START

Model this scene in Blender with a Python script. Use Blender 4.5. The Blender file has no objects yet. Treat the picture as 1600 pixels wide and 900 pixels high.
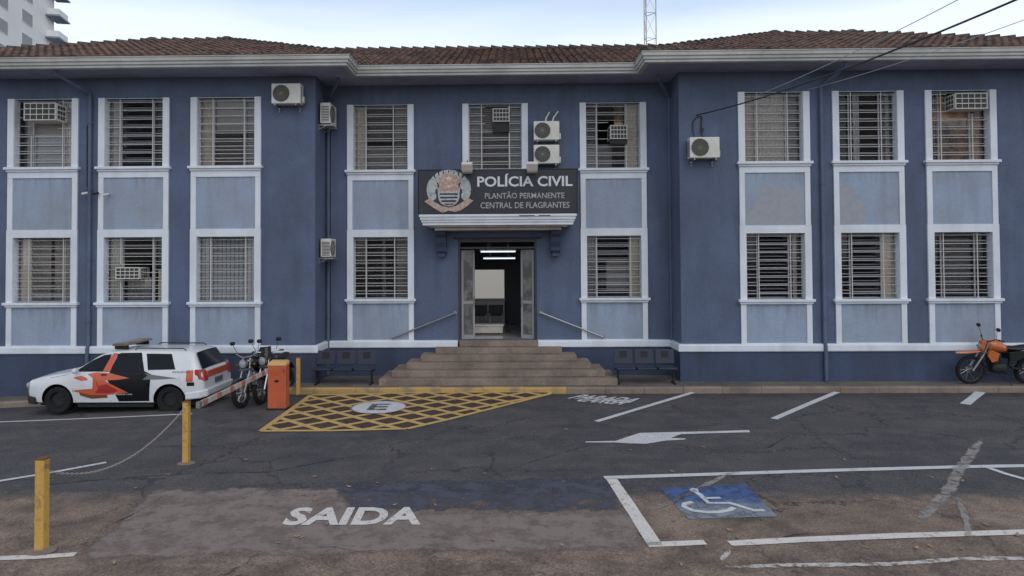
import bpy, bmesh, math, random
from math import sin, cos, tan, pi, radians, sqrt, atan2
from mathutils import Vector, Matrix, noise as mnoise
random.seed(7)
scn = bpy.context.scene
COL = scn.collection

# ------------------------------------------------------------------ camera
CAM = Vector((0, 0, 3.3)); F = 1050.0
YAW, TILT, ROLL = radians(.95), radians(1.3), radians(-.32)
_f = Vector((-sin(YAW)*cos(TILT), cos(YAW)*cos(TILT), sin(TILT)))
_r = Vector((cos(YAW), sin(YAW), 0)); _u = _r.cross(_f)
_R = cos(ROLL)*_r + sin(ROLL)*_u; _U = -sin(ROLL)*_r + cos(ROLL)*_u
CX = 800 - F*_R.y/_f.y; CY = 407 + F*_U.y/_f.y
cd = bpy.data.cameras.new('camera'); cam = bpy.data.objects.new('camera', cd); COL.objects.link(cam)
cd.sensor_width = 36; cd.lens = F/1600*36; cd.clip_start = .1; cd.clip_end = 2000
cd.shift_x = (800-CX)/1600; cd.shift_y = (CY-450)/1600
cam.matrix_world = Matrix(((_R.x, _U.x, -_f.x, CAM.x), (_R.y, _U.y, -_f.y, CAM.y), (_R.z, _U.z, -_f.z, CAM.z), (0, 0, 0, 1)))
scn.camera = cam

# ------------------------------------------------------------------ sky, sun, exposure
SUN_EL, SUN_AZ = radians(48), radians(158)      # azimuth measured from +Y clockwise
w = bpy.data.worlds.new('World'); scn.world = w; w.use_nodes = True
nt = w.node_tree; nt.nodes.clear()
def wn(t, **k):
    n = nt.nodes.new(t)
    for a, b in k.items(): setattr(n, a, b)
    return n
out = wn('ShaderNodeOutputWorld'); bg = wn('ShaderNodeBackground'); bg.inputs[1].default_value = .1
sky = wn('ShaderNodeTexSky', sky_type='NISHITA', sun_disc=False, sun_elevation=SUN_EL, sun_rotation=SUN_AZ)
sky.dust_density = 2.5; sky.ozone_density = 2.0; sky.air_density = 1.0
tc = wn('ShaderNodeTexCoord'); sep = wn('ShaderNodeSeparateXYZ'); nt.links.new(tc.outputs['Generated'], sep.inputs[0])
mp = wn('ShaderNodeMapping'); mp.inputs['Scale'].default_value = (1.2, 1.2, 7); nt.links.new(tc.outputs['Generated'], mp.inputs[0])
nz = wn('ShaderNodeTexNoise'); nz.inputs['Scale'].default_value = 1.6; nz.inputs['Detail'].default_value = 6; nt.links.new(mp.outputs[0], nz.inputs['Vector'])
# thin high cloud: whitish veil over the blue, brightest low down
cr = wn('ShaderNodeValToRGB'); cr.color_ramp.elements[0].position = 0.0; cr.color_ramp.elements[1].position = .75
cr.color_ramp.elements[0].color = (11.2, 11.3, 11.4, 1); cr.color_ramp.elements[1].color = (3.6, 4.1, 4.9, 1)
e = cr.color_ramp.elements.new(.30); e.color = (9.2, 10.2, 11.2, 1)
e = cr.color_ramp.elements.new(.40); e.color = (4.9, 6.3, 8.6, 1)
ma = wn('ShaderNodeMath', operation='MULTIPLY_ADD'); nt.links.new(nz.outputs[0], ma.inputs[0]); ma.inputs[1].default_value = .14
nt.links.new(sep.outputs['Z'], ma.inputs[2])
mb_ = wn('ShaderNodeMath', operation='SUBTRACT'); nt.links.new(ma.outputs[0], mb_.inputs[0]); mb_.inputs[1].default_value = .07
nt.links.new(mb_.outputs[0], cr.inputs[0])
mx = wn('ShaderNodeMix', data_type='RGBA'); mx.inputs[0].default_value = .82
nt.links.new(sky.outputs[0], mx.inputs[6]); nt.links.new(cr.outputs[0], mx.inputs[7])
nt.links.new(mx.outputs[2], bg.inputs[0]); nt.links.new(bg.outputs[0], out.inputs[0])
sd = bpy.data.lights.new('sun', 'SUN'); sd.energy = .7; sd.angle = radians(40); sd.color = (1, .95, .88)
so = bpy.data.objects.new('sun', sd); COL.objects.link(so)
sv = Vector((sin(SUN_AZ)*cos(SUN_EL), cos(SUN_AZ)*cos(SUN_EL), sin(SUN_EL)))
so.rotation_euler = sv.to_track_quat('Z', 'Y').to_euler(); so.location = (0, -20, 30)
scn.view_settings.view_transform = 'Standard'; scn.view_settings.look = 'None'
scn.view_settings.exposure = 0.22; scn.view_settings.gamma = 1

# ------------------------------------------------------------------ helpers
def lin(c): return tuple(((v/255)/12.92 if v/255 <= .04045 else ((v/255+.055)/1.055)**2.4) for v in c)
def K(x): return .11 if x > -5.5 else max(-.6, .11+.0456*(x+5.5))
def G(x, y): return K(x)*min(1, max(0, (y-6)/10.3))
def ray(px, py): return _f + _R*((px-CX)/F) - _U*((py-CY)/F)
def onY(px, py, Y):
    d = ray(px, py); p = CAM + d*(Y/d.y); return p
def onG(px, py):
    d = ray(px, py); z = 0
    for _ in range(12):
        p = CAM + d*((z-CAM.z)/d.z); z = G(p.x, p.y)
    return p

def tag(o, label=None, cat=None, group=None, kind=None):
    if label: o['label'] = label
    if cat: o['category'] = cat
    if group: o['group'] = group
    if kind: o['kind'] = kind
    return o
def thing(name, label, cat, loc=(0, 0, 0), rz=0, group=None):
    o = bpy.data.objects.new(name, None); COL.objects.link(o)
    o.location = loc; o.rotation_euler = (0, 0, rz); o.empty_display_size = .2
    return tag(o, label, cat, group)
def wloc(o):
    p = Vector((0, 0, 0))
    while o: p += o.location; o = o.parent
    return p

class MB:
    def __init__(s): s.v = []; s.f = []; s.sm = False
    def add(s, vs, fs):
        n = len(s.v); s.v += [tuple(v) for v in vs]; s.f += [tuple(i+n for i in f) for f in fs]; return s
    def box(s, x0, x1, y0, y1, z0, z1, M=None):
        vs = [Vector((x, y, z)) for z in (z0, z1) for y in (y0, y1) for x in (x0, x1)]
        if M: vs = [M @ v for v in vs]
        return s.add(vs, [(0, 2, 3, 1), (4, 5, 7, 6), (0, 1, 5, 4), (2, 6, 7, 3), (0, 4, 6, 2), (1, 3, 7, 5)])
    def tube(s, pts, r, n=8, cap=True):
        pts = [Vector(p) for p in pts]; k = len(pts); base = len(s.v)
        rs = r if isinstance(r, (list, tuple)) else [r]*k
        up = None
        for i, p in enumerate(pts):
            d = (pts[min(i+1, k-1)]-pts[max(i-1, 0)]).normalized()
            if up is None:
                up = Vector((0, 0, 1)) if abs(d.z) < .9 else Vector((1, 0, 0))
            a = (up - d*up.dot(d)).normalized(); b = d.cross(a); up = a
            for j in range(n):
                t = 2*pi*j/n; s.v.append(tuple(p + (a*cos(t)+b*sin(t))*rs[i]))
        for i in range(k-1):
            for j in range(n):
                s.f.append((base+i*n+j, base+i*n+(j+1) % n, base+(i+1)*n+(j+1) % n, base+(i+1)*n+j))
        if cap: s.f.append(tuple(base+j for j in range(n))[::-1]); s.f.append(tuple(base+(k-1)*n+j for j in range(n)))
        return s
    def disc(s, c, ax, r0, r1, n=32, h=0.02, inner=0):       # washer / drum about axis ax
        ax = Vector(ax).normalized(); c = Vector(c)
        return s.lathe([(inner, -h/2), (r0, -h/2), (r1, h/2), (inner, h/2)], c, ax, n)
    def lathe(s, prof, c, ax, n=24, closed=True):
        ax = Vector(ax).normalized(); c = Vector(c)
        up = Vector((0, 0, 1)) if abs(ax.z) < .9 else Vector((1, 0, 0))
        a = (up-ax*up.dot(ax)).normalized(); b = ax.cross(a); base = len(s.v); m = len(prof)
        for j in range(n):
            t = 2*pi*j/n
            for (r, h) in prof: s.v.append(tuple(c+ax*h+(a*cos(t)+b*sin(t))*r))
        for j in range(n):
            j2 = (j+1) % n
            for i in range(m if closed else m-1):
                i2 = (i+1) % m
                s.f.append((base+j*m+i, base+j2*m+i, base+j2*m+i2, base+j*m+i2))
        return s
    def torus(s, c, ax, R, r, n=32, m=10, sy=1):
        return s.lathe([(R+r*cos(2*pi*i/m), r*sy*sin(2*pi*i/m)) for i in range(m)], c, ax, n)
    def ell(s, c, rx, ry, rz, n=16, m=10, M=None, p=1):
        base = len(s.v); c = Vector(c)
        def sp(v): return math.copysign(abs(v)**p, v)
        for i in range(m+1):
            ph = -pi/2+pi*i/m
            for j in range(n):
                t = 2*pi*j/n
                v = Vector((rx*sp(cos(ph))*sp(cos(t)), ry*sp(cos(ph))*sp(sin(t)), rz*sp(sin(ph))))
                if M: v = M @ v
                s.v.append(tuple(c+v))
        for i in range(m):
            for j in range(n):
                s.f.append((base+i*n+j, base+i*n+(j+1) % n, base+(i+1)*n+(j+1) % n, base+(i+1)*n+j))
        return s
    def loft(s, rings):
        base = len(s.v); n = len(rings[0])
        for r in rings: s.v += [tuple(p) for p in r]
        for i in range(len(rings)-1):
            for j in range(n):
                s.f.append((base+i*n+j, base+i*n+(j+1) % n, base+(i+1)*n+(j+1) % n, base+(i+1)*n+j))
        s.f.append(tuple(base+j for j in range(n))[::-1]); s.f.append(tuple(base+(len(rings)-1)*n+j for j in range(n)))
        return s
    def prism(s, poly, fn0, fn1):                 # polygon swept between two embeddings
        n = len(poly); b = len(s.v)
        s.v += [tuple(fn0(*p)) for p in poly]+[tuple(fn1(*p)) for p in poly]
        s.f.append(tuple(b+i for i in range(n))); s.f.append(tuple(b+n+i for i in range(n))[::-1])
        for i in range(n): s.f.append((b+i, b+n+i, b+n+(i+1) % n, b+(i+1) % n))
        return s
    def build(s, name, mat, parent=None, world=False, smooth=False, bevel=0, tri=False, sharp=35):
        me = bpy.data.meshes.new(name)
        vs = s.v
        if world and parent is not None:
            o = wloc(parent); vs = [(x-o.x, y-o.y, z-o.z) for x, y, z in vs]
        me.from_pydata(vs, [], s.f)
        bm = bmesh.new(); bm.from_mesh(me)
        if not tri: bmesh.ops.remove_doubles(bm, verts=bm.verts, dist=1e-6)
        if not tri: bmesh.ops.recalc_face_normals(bm, faces=bm.faces)
        bm.to_mesh(me); bm.free()
        mats = mat if isinstance(mat, list) else [mat]
        for m in mats: me.materials.append(m)
        o = bpy.data.objects.new(name, me); COL.objects.link(o)
        if parent is not None: o.parent = parent
        if smooth:
            for p in me.polygons: p.use_smooth = True
            try: me.set_sharp_from_angle(angle=radians(sharp))
            except Exception: pass
        if bevel:
            b = o.modifiers.new('bevel', 'BEVEL'); b.width = bevel; b.segments = 2; b.limit_method = 'ANGLE'; b.angle_limit = radians(40)
        return o

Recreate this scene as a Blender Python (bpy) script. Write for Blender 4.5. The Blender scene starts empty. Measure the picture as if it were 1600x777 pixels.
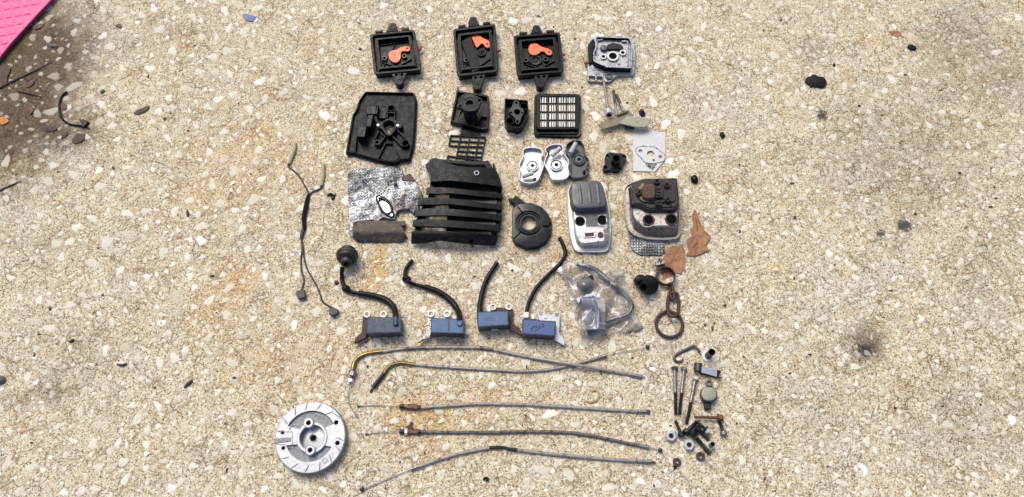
import bpy, bmesh, math, random
import numpy as np
from mathutils import Vector, Matrix
from mathutils.geometry import tessellate_polygon

# ------------------------------------------------------------------ camera, sky, sun, exposure
random.seed(7)
RNG = np.random.default_rng(7)
SC = bpy.context.scene
COL = SC.collection
S = 0.00085                      # metres per unit of height (about one photo pixel at the middle of the slab)
F = 1180.0
TILT = math.radians(21)
D = F * S
CAM = Vector((0, -D * math.sin(TILT), D * math.cos(TILT)))
FWD = Vector((0, math.sin(TILT), -math.cos(TILT)))
UPV = Vector((0, math.cos(TILT), math.sin(TILT)))
RGT = Vector((1, 0, 0))
cam_d = bpy.data.cameras.new('camera')
cam_d.sensor_width = 36
cam_d.lens = 36 * F / 1600
cam_d.clip_start = 0.01
cam_d.clip_end = 100
cam = bpy.data.objects.new('camera', cam_d)
cam.location = CAM
cam.rotation_euler = (TILT, 0, 0)
COL.objects.link(cam)
SC.camera = cam

SUN_EL, SUN_AZ = math.radians(54), math.radians(-28)     # azimuth from +Y (far edge) towards +X
world = bpy.data.worlds.new('World')
SC.world = world
world.use_nodes = True
wn = world.node_tree
bg = wn.nodes['Background']
sky = wn.nodes.new('ShaderNodeTexSky')
sky.sky_type = 'NISHITA'
sky.sun_disc = False
sky.sun_elevation = SUN_EL
sky.sun_rotation = SUN_AZ
sky.air_density = 0.8
sky.dust_density = 4.0
sky.ozone_density = 0.6
wn.links.new(sky.outputs[0], bg.inputs[0])
bg.inputs[1].default_value = 0.12
sl = bpy.data.lights.new('sun', 'SUN')
sl.energy = 1.4
sl.angle = math.radians(30)
sl.color = (1.0, 0.96, 0.89)
sun = bpy.data.objects.new('sun', sl)
sd = Vector((math.sin(SUN_AZ) * math.cos(SUN_EL), math.cos(SUN_AZ) * math.cos(SUN_EL), math.sin(SUN_EL)))
sun.rotation_euler = sd.to_track_quat('Z', 'Y').to_euler()
COL.objects.link(sun)
SC.view_settings.view_transform = 'Standard'
SC.view_settings.look = 'None'
SC.view_settings.gamma = 1
SC.view_settings.use_curve_mapping = False
SC.view_settings.exposure = 0.66
SC.render.engine = 'CYCLES'
SC.cycles.max_bounces = 6
SC.cycles.transparent_max_bounces = 12

# ------------------------------------------------------------------ rays from image points to real planes
def W(x, y, h=0.0):
    """the point of the horizontal plane h units above the slab that the photograph shows at x, y"""
    d = FWD * F + RGT * (x - 800) - UPV * (y - 388.5)
    t = (h * S - CAM.z) / d.z
    return CAM + d * t

def proj(p):
    q = Vector(p) - CAM
    z = q.dot(FWD)
    return (800 + F * q.dot(RGT) / z, 388.5 - F * q.dot(UPV) / z)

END

## [Short task]
Track down the lines that include the word "script" and copy them.

## [Full output]
Model this scene in Blender with a Python script. Use Blender 4.5. The Blender file has no objects yet. Treat the picture as 1600 pixels wide and 900 pixels high.
Recreate this scene as a Blender Python (bpy) script. Write for Blender 4.5. The Blender scene starts empty. Measure the picture as if it were 1600x777 pixels.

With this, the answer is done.